I don’t really care as I find the issues of Dwarven nude beaches and requiring permits for enchanted swords absolutely hilarious. What bothered was that the way the issue was discussed in game leads me to believe that the game was either penned by an intense liberal or a bitterly sarcastic conservative.

My wife was fun for a bit, but then her story just stopped, so I sold her to a demon. This was fine, because everyone in the game made me feel really bad about my arranged marriage anyway. It’s a really weird experience to have a game force an immoral situation on you and then berate you for it. Angry uncanny valley is the worst kind of uncanny valley. Weird and interesting, but I don’t know why my wife stopped talking me. Did I break her?

If I was a game publisher and Larian Studios pitched this game to me, I imagine the whole thing would be a lot like that one scene from Jerry Maguire. They’d be going on and on about this grand game concept and I’d just be standing there with tears in my eyes until finally I couldn’t take it anymore and I’d be all like, “Shut up. Just shut up. You had me at dragons with jetpacks. You had me at dragons with jetpacks…” then I’d run toward Larian studios wrap my arms around it and get swept off my feet.

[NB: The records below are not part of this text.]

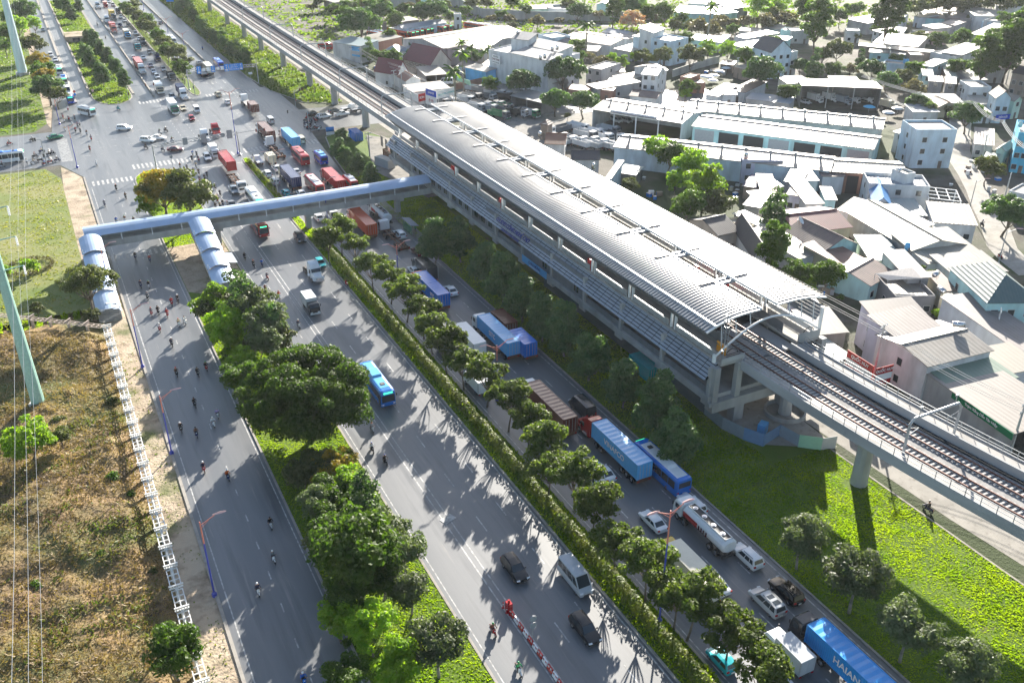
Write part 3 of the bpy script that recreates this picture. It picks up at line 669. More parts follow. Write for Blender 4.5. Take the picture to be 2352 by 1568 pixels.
CARS = dict(
 sedan=dict(L=4.7,W=1.82,H=1.44,b=.93,st=[(2.35,.66,.42,.60),(2.25,.86,.3,.70),(1.6,.9,.25,.82),(1.0,.91,.24,.92),(-1.5,.91,.24,.98),(-2.1,.88,.3,.97),(-2.33,.78,.4,.9)],c=(1.05,-1.75,.3,-1.0)),
 suv=dict(L=4.75,W=1.88,H=1.72,b=1.03,st=[(2.36,.72,.45,.78),(2.25,.9,.35,.9),(1.6,.94,.3,1.0),(1.05,.94,.3,1.05),(-1.9,.94,.3,1.08),(-2.25,.92,.35,1.05),(-2.37,.84,.45,.95)],c=(1.05,-2.28,.35,-1.95)),
 hatch=dict(L=3.9,W=1.7,H=1.5,b=.92,st=[(1.95,.66,.4,.66),(1.85,.82,.3,.78),(1.2,.85,.25,.9),(.9,.85,.24,.94),(-1.6,.85,.24,.98),(-1.9,.8,.3,.92)],c=(.95,-1.86,.25,-1.5)),
 mpv=dict(L=4.9,W=1.9,H=1.78,b=1.02,st=[(2.45,.72,.4,.72),(2.3,.9,.3,.84),(1.7,.94,.27,.98),(1.3,.95,.27,1.05),(-2.1,.95,.27,1.08),(-2.4,.9,.35,1.0)],c=(1.45,-2.38,.6,-2.1)),
 pickup=dict(L=5.2,W=1.88,H=1.78,b=1.05,st=[(2.6,.75,.5,.82),(2.45,.92,.4,.95),(1.8,.94,.35,1.02),(1.25,.94,.35,1.05),(-2.4,.94,.4,1.08),(-2.58,.9,.45,1.05)],c=(1.25,-.75,.6,-.5)),
 van=dict(L=5.7,W=2.0,H=2.5,b=1.2,st=[(2.85,.78,.4,.85),(2.72,.95,.32,1.0),(2.2,1.0,.3,1.2),(-2.7,1.0,.3,1.25),(-2.84,.97,.35,1.2)],c=(2.3,-2.83,1.35,-2.74)),
 minivan=dict(L=4.9,W=1.75,H=1.98,b=1.1,st=[(2.45,.72,.4,.8),(2.35,.84,.32,.95),(2.0,.87,.3,1.1),(-2.3,.87,.3,1.14),(-2.44,.84,.35,1.1)],c=(2.1,-2.43,1.35,-2.3)))
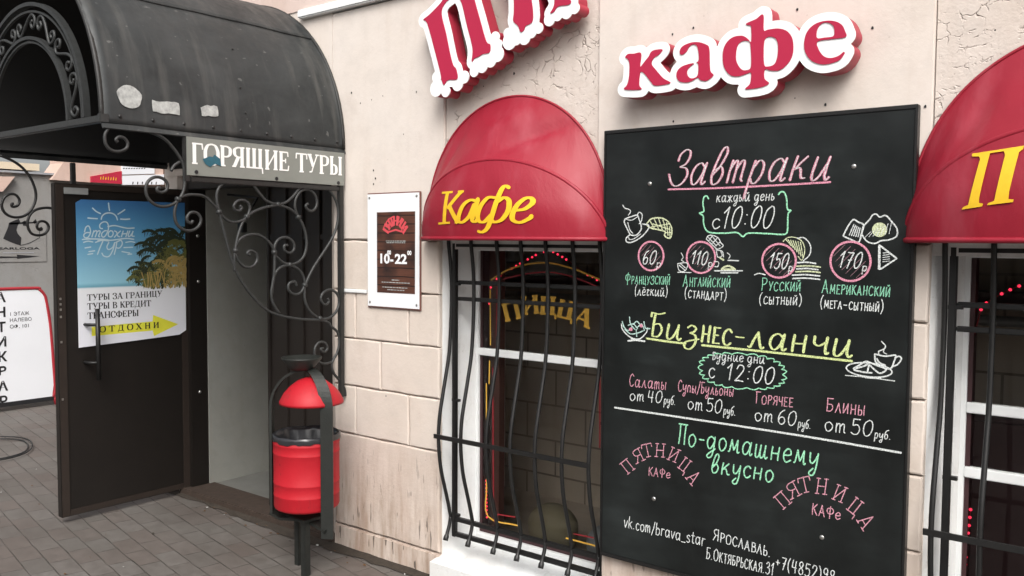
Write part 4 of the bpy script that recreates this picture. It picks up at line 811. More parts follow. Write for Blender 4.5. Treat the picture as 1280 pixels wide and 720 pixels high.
  ('small_cup_drawing','white',0.003,[(-1.5195,1.4865),(-1.4635,1.4869)]) ,
  ('small_cup_drawing','white',0.0025,[(-1.5059,1.5592),(-1.4968,1.5433),(-1.5037,1.5325),(-1.4935,1.5262)]) ,
  ('plate_drawing','white',0.004,[(-1.3722,1.4957),(-1.2649,1.4984)]) ,
  ('plate_drawing','white',0.004,[(-1.3469,1.489),(-1.281,1.4908)]) ,
  ('plate_drawing','cream',0.006,[(-1.3443,1.5016),(-1.3334,1.5106),(-1.3142,1.5142),(-1.2921,1.5028)]) ,
  ('plate_drawing','cream',0.006,[(-1.336,1.5018),(-1.2975,1.5027)]) ,
  ('plate_drawing','white',0.0035,[(-1.3201,1.5347),(-1.2791,1.5339)]) ,
  ('plate_drawing','cream',0.006,[(-1.3507,1.543),(-1.3367,1.5354)]) ,
  ('plate_drawing','white',0.0025,[(-1.3234,1.5615),(-1.3122,1.5513),(-1.3175,1.5409)]) ,
  ('plate_drawing','white',0.003,[(-1.3728,1.5296),(-1.356,1.5273),(-1.3585,1.5116),(-1.3708,1.5114)]) ,
  ('pancake_drawing','cream',0.003,[(-1.1196,1.603),(-1.1036,1.6163),(-1.0767,1.6163),(-1.0523,1.6006),(-1.0447,1.5692),(-1.0535,1.5401),(-1.0671,1.5531)]) ,
  ('pancake_drawing','cream',0.003,[(-1.1116,1.611),(-1.0922,1.5898)]) ,
  ('pancake_drawing','cream',0.003,[(-1.1029,1.6094),(-1.085,1.5825)]) ,
  ('pancake_drawing','cream',0.003,[(-1.0942,1.6078),(-1.0778,1.5751)]) ,
  ('pancake_drawing','cream',0.003,[(-1.0855,1.6063),(-1.0707,1.5678)]) ,
  ('pancake_drawing','cream',0.003,[(-1.0769,1.6047),(-1.0636,1.5605)]) ,
  ('pancake_drawing','cream',0.003,[(-1.0683,1.6032),(-1.0565,1.5533)]) ,
  ('pancake_drawing','cream',0.003,[(-1.0598,1.6017),(-1.0494,1.546)]) ,
  ('pancake_drawing','white',0.0035,[(-1.0712,1.6137),(-1.0473,1.6154),(-1.0257,1.5903),(-1.0275,1.5589),(-1.0482,1.5376)]) ,
  ('pancake_drawing','white',0.0045,[(-1.0693,1.5309),(-1.0375,1.5331),(-1.0059,1.5295)]) ,
  ('pancake_drawing','cream',0.0045,[(-1.0717,1.5187),(-1.0306,1.5211),(-0.99,1.5179)]) ,
  ('pancake_drawing','white',0.0045,[(-1.0715,1.5097),(-1.0343,1.5121),(-0.9976,1.5088)]) ,
  ('pancake_drawing','cream',0.0045,[(-1.0739,1.5001),(-1.032,1.5027),(-0.9906,1.4997)]) ,
  ('pancake_drawing','white',0.0045,[(-1.0855,1.4881),(-1.0383,1.491),(-0.9919,1.4882)]) ,
  ('pancake_drawing','white',0.0045,[(-1.0841,1.4764),(-1.0375,1.4795),(-0.9916,1.4767)]) ,
  ('pancake_drawing','white',0.0035,[(-1.2201,1.4853),(-1.2032,1.4912),(-1.1806,1.4865)]) ,
  ('egg_drawing','white',0.0042,[(-0.8596,1.6268),(-0.8554,1.652),(-0.8366,1.6744),(-0.8273,1.6893),(-0.8154,1.6916),(-0.8047,1.6825),(-0.7868,1.6872),(-0.7698,1.6688),(-0.7529,1.6465),(-0.7522,1.6219),(-0.7752,1.6095),(-0.7988,1.6069),(-0.8177,1.5979),(-0.842,1.6042),(-0.8596,1.6268)]) ,
  ('egg_drawing','cream',0.006,[(-0.7846,1.6417),(-0.7859,1.6341),(-0.79,1.6277),(-0.7964,1.6234),(-0.804,1.6219),(-0.8117,1.6234),(-0.8183,1.6277),(-0.8229,1.6342),(-0.8246,1.6418),(-0.8233,1.6495),(-0.8191,1.6559),(-0.8127,1.6602),(-0.8051,1.6616),(-0.7974,1.6601),(-0.7908,1.6557),(-0.7863,1.6493),(-0.7846,1.6417)]) ,
  ('egg_drawing','cream',0.006,[(-0.7896,1.6417),(-0.7906,1.636),(-0.7937,1.6312),(-0.7984,1.628),(-0.8041,1.6268),(-0.8099,1.628),(-0.8149,1.6312),(-0.8183,1.6361),(-0.8196,1.6418),(-0.8186,1.6475),(-0.8154,1.6524),(-0.8106,1.6556),(-0.8049,1.6567),(-0.7992,1.6555),(-0.7942,1.6522),(-0.7909,1.6474),(-0.7896,1.6417)]) ,
  ('egg_drawing','cream',0.006,[(-0.7945,1.6417),(-0.7952,1.6379),(-0.7973,1.6347),(-0.8005,1.6326),(-0.8043,1.6318),(-0.8081,1.6326),(-0.8114,1.6347),(-0.8137,1.638),(-0.8146,1.6418),(-0.8139,1.6456),(-0.8118,1.6488),(-0.8086,1.651),(-0.8048,1.6517),(-0.8009,1.6509),(-0.7977,1.6487),(-0.7954,1.6455),(-0.7945,1.6417)]) ,
  ('egg_drawing','cream',0.006,[(-0.7995,1.6417),(-0.7999,1.6398),(-0.8009,1.6382),(-0.8025,1.6371),(-0.8044,1.6368),(-0.8063,1.6372),(-0.808,1.6382),(-0.8091,1.6399),(-0.8095,1.6418),(-0.8092,1.6437),(-0.8082,1.6453),(-0.8066,1.6464),(-0.8047,1.6467),(-0.8027,1.6463),(-0.8011,1.6453),(-0.8,1.6436),(-0.7995,1.6417)]) ,
  ('egg_drawing','cream',0.006,[(-0.803,1.6417),(-0.8031,1.6412),(-0.8034,1.6407),(-0.8039,1.6404),(-0.8045,1.6403),(-0.8051,1.6404),(-0.8056,1.6407),(-0.8059,1.6412),(-0.806,1.6418),(-0.8059,1.6423),(-0.8056,1.6428),(-0.8051,1.6431),(-0.8046,1.6432),(-0.804,1.6431),(-0.8035,1.6428),(-0.8032,1.6423),(-0.803,1.6417)]) ,
  ('egg_drawing','white',0.0018,[(-0.8496,1.6168),(-0.8307,1.6368)]) ,
  ('egg_drawing','white',0.0018,[(-0.837,1.6188),(-0.8203,1.6418)]) ,
  ('egg_drawing','white',0.0018,[(-0.8245,1.6208),(-0.8099,1.6467)]) ,
  ('egg_drawing','white',0.0018,[(-0.8121,1.6228),(-0.7996,1.6517)]) ,
  ('egg_drawing','white',0.0018,[(-0.7998,1.6248),(-0.7893,1.6566)]) ,
  ('egg_drawing','white',0.0018,[(-0.7875,1.6268),(-0.779,1.6614)]) ,
  ('egg_drawing','white',0.0018,[(-0.7753,1.6288),(-0.7688,1.6663)]) ,
  ('toast_drawing','white',0.0045,[(-0.9188,1.6218),(-0.906,1.6497),(-0.8878,1.6749),(-0.8704,1.6662),(-0.854,1.657),(-0.8606,1.6294),(-0.8687,1.6016),(-0.8936,1.6106),(-0.9188,1.6218)]) ,
  ('toast_drawing','white',0.003,[(-0.8989,1.6243),(-0.885,1.6597)]) ,
  ('toast_drawing','white',0.003,[(-0.8919,1.6228),(-0.88,1.6567)]) ,
  ('toast_drawing','white',0.003,[(-0.885,1.6213),(-0.875,1.6536)]) ,
  ('toast_drawing','white',0.003,[(-0.878,1.6198),(-0.87,1.6506)]) ,
  ('toast_drawing','white',0.003,[(-0.8711,1.6183),(-0.865,1.6475)]) ,
  ('cheese_drawing','white',0.005,[(-0.8032,1.592),(-0.7766,1.5714),(-0.7502,1.5505)]) ,
  ('cheese_drawing','white',0.0045,[(-0.7502,1.5505),(-0.7732,1.5337),(-0.7964,1.5173),(-0.805,1.5171)]) ,
  ('cheese_drawing','white',0.007,[(-0.8041,1.592),(-0.8031,1.5521),(-0.8021,1.5172)]) ,
  ('cheese_drawing','white',0.002,[(-0.793,1.5672),(-0.7718,1.5699)]) ,
  ('cheese_drawing','white',0.002,[(-0.7928,1.5602),(-0.7716,1.563)]) ,
  ('cheese_drawing','white',0.002,[(-0.7926,1.5533),(-0.7714,1.5561)]) ,
  ('cheese_drawing','white',0.002,[(-0.7924,1.5463),(-0.7712,1.5492)]) ,
  ('cheese_drawing','white',0.002,[(-0.7922,1.5393),(-0.7711,1.5422)]) ,
  ('salad_bowl_drawing','white',0.0045,[(-1.7578,1.2781),(-1.7546,1.2601),(-1.7332,1.2381),(-1.7033,1.2247),(-1.6739,1.2268),(-1.6481,1.2518),(-1.6414,1.2702)]) ,
  ('salad_bowl_drawing','white',0.006,[(-1.7281,1.214),(-1.6914,1.2193),(-1.6534,1.2181)]) ,
  ('salad_bowl_drawing','white',0.004,[(-1.7151,1.2227),(-1.6739,1.2248)]) ,
  ('salad_bowl_drawing','ice',0.004,[(-1.755,1.2888),(-1.7456,1.2659)]) ,
  ('salad_bowl_drawing','ice',0.004,[(-1.7223,1.3079),(-1.7172,1.2807),(-1.6979,1.2613)]) ,
  ('salad_bowl_drawing','ice',0.004,[(-1.6586,1.2937),(-1.6513,1.2695),(-1.631,1.2683)]) ,
  ('salad_bowl_drawing','ice',0.004,[(-1.7517,1.2707),(-1.7275,1.2541),(-1.7099,1.2708)]) ,
  ('salad_bowl_drawing','ice',0.004,[(-1.7278,1.2748),(-1.7041,1.2815),(-1.6862,1.2646)]) ,
  ('salad_bowl_drawing','ice',0.004,[(-1.7041,1.2815),(-1.6896,1.2928),(-1.6777,1.2832)]) ,
  ('salad_bowl_drawing','ice',0.004,[(-1.6892,1.267),(-1.6689,1.2838),(-1.657,1.264)]) ,
  ('salad_bowl_drawing','ice',0.004,[(-1.7425,1.2583),(-1.7154,1.2419),(-1.6801,1.2496),(-1.6541,1.2616)]) ,
  ('salad_bowl_drawing','ice',0.004,[(-1.6921,1.2617),(-1.6887,1.2335)]) ,
  ('salad_bowl_drawing','pink',0.006,[(-1.7109,1.2604),(-1.7118,1.2582),(-1.7142,1.2567),(-1.7171,1.2565),(-1.7195,1.2577),(-1.7204,1.2598),(-1.7196,1.2619),(-1.7172,1.2634),(-1.7143,1.2636),(-1.7119,1.2625),(-1.7109,1.2604)]) ,
  ('salad_bowl_drawing','pink',0.006,[(-1.6653,1.2773),(-1.6662,1.2752),(-1.6685,1.2737),(-1.6714,1.2735),(-1.6738,1.2747),(-1.6747,1.2767),(-1.6738,1.2789),(-1.6715,1.2804),(-1.6686,1.2805),(-1.6663,1.2794),(-1.6653,1.2773)]) ,
  ('sandwich_plate_drawing','white',0.0042,[(-0.7544,1.1864),(-0.7563,1.1818),(-0.7611,1.1774),(-0.7686,1.1734),(-0.7786,1.17),(-0.7907,1.1674),(-0.8043,1.1656),(-0.8189,1.1647),(-0.8338,1.1648),(-0.8484,1.166),(-0.8621,1.168),(-0.8742,1.171),(-0.8841,1.1746),(-0.8915,1.1789),(-0.8959,1.1835),(-0.8971,1.1884),(-0.8951,1.1931),(-0.8901,1.1976),(-0.8821,1.2017),(-0.8716,1.2051),(-0.8591,1.2077),(-0.8452,1.2094),(-0.8305,1.2101),(-0.8156,1.2098),(-0.8012,1.2086),(-0.7879,1.2064),(-0.7762,1.2034),(-0.7667,1.1998),(-0.7598,1.1956),(-0.7556,1.1911),(-0.7544,1.1864)]) ,
  ('sandwich_plate_drawing','white',0.003,[(-0.8994,1.1624),(-0.8232,1.1627),(-0.7452,1.1595)]) ,
  ('sandwich_plate_drawing','white',0.007,[(-0.8357,1.1631),(-0.7901,1.1643)]) ,
  ('sandwich_plate_drawing','white',0.005,[(-0.8744,1.187),(-0.8556,1.2006),(-0.8371,1.2137),(-0.8245,1.2122),(-0.7994,1.2041),(-0.7725,1.1946),(-0.7905,1.1799),(-0.8094,1.191),(-0.8242,1.2027),(-0.8299,1.1803)]) ,
  ('sandwich_plate_drawing','white',0.005,[(-0.8721,1.1828),(-0.8445,1.1789),(-0.8153,1.1787)]) ,
  ('sandwich_plate_drawing','white',0.005,[(-0.868,1.1876),(-0.8409,1.1989),(-0.8285,1.2066)]) ,
  ('coffee_drawing','white',0.0045,[(-0.8087,1.241),(-0.806,1.2174),(-0.7912,1.2057),(-0.7726,1.1967),(-0.7565,1.2004),(-0.749,1.2225),(-0.7455,1.2421),(-0.7757,1.2365),(-0.8087,1.241)]) ,
  ('coffee_drawing','white',0.0045,[(-0.8021,1.2264),(-0.7935,1.2142),(-0.7749,1.2073)]) ,
  ('coffee_drawing','white',0.0042,[(-0.7473,1.2334),(-0.7354,1.24),(-0.7272,1.233),(-0.7367,1.2151),(-0.7506,1.2061)]) ,
  ('coffee_drawing','white',0.0035,[(-0.7892,1.2836),(-0.7766,1.2695),(-0.7824,1.2583),(-0.7966,1.2507),(-0.7964,1.2433)]) ,
  ('coffee_drawing','white',0.003,[(-0.7765,1.2674),(-0.7822,1.2497),(-0.7718,1.2441)]) ,
]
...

All of this aside, Divinity: Dragon Commander was seriously fun. I laughed at ham-fisted parody of real world social injustice, I cried at the steep learning curve of online multiplayer, and I was thrilled at being a dragon with a jetpack. This is a game that deserves to be lauded for how well it manages to do so many things at once rather than be nitpicked. It’s something that deserves your time. Also, I don’t if I mention this yet, it has dragons with jetpacks.